As I go on listing appointments, I caution sellers that there are two ways in which one can normally value small businesses (notice the word “normally” and “small”). One way values Tangible Assets, such as inventories, receivables, furniture, fixtures and equipment. The other uses a multiple of Owners Benefit (Operating Profit plus owner’s salaries, depreciation, amortization, interest and personal benefits charged to the business). In other words, if your business generates minimal or no Owner’s Benefit, what you are really selling are the business’ tangible assets—what we business brokers call an Asset Sale. Ordinarily, you would not be able to sell your business for an amount greater than the market value of those assets—market value is in the “eye of the beholder.” However, buyers normally define Market Value at 20-30% of the assets’ original value.
Now, there are cases in which sellers pay more than the value of the net tangible assets—creating Goodwill in the seller’s balance sheet equal to the amount in which the purchase price exceeds the net tangible assets of the acquired company. Goodwill, however, normally has a value—such as competitive advantage, brand, employees, customer base, etc.
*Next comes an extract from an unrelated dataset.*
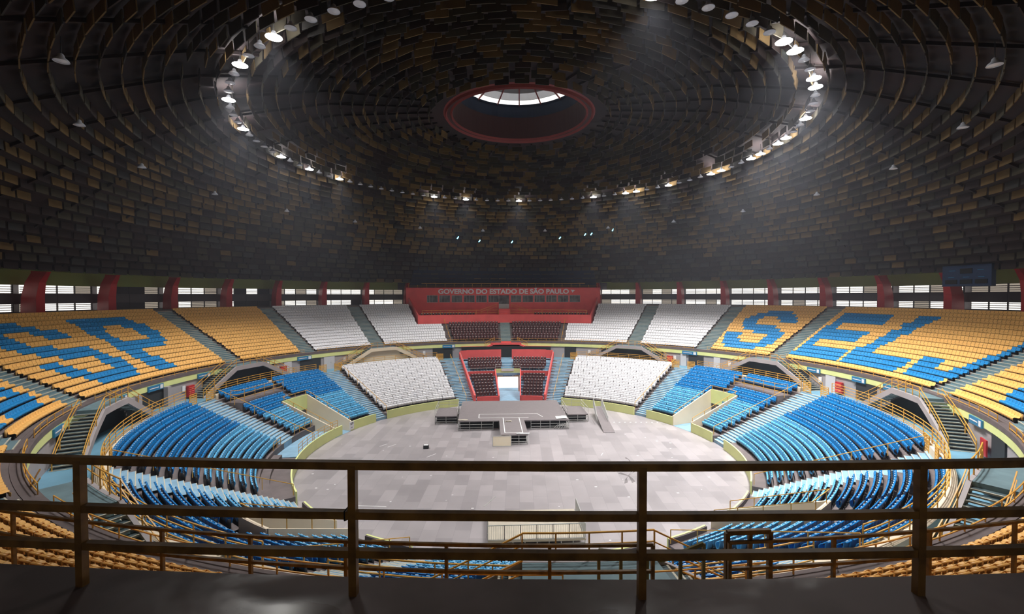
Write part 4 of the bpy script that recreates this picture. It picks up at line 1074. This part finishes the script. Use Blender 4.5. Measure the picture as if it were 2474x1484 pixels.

In summary, if your business is not generating profits, what you have is an Asset Sale and those assets need to have a realistic value assigned to them for buyers to want to buy. In my opinion, you cannot sell anything that does not have a value attached to it that is equal to or better than the buyer’s expectations. So, if you are selling, take a hard look at what you are REALLY selling and consult with your broker on pricing your business properly.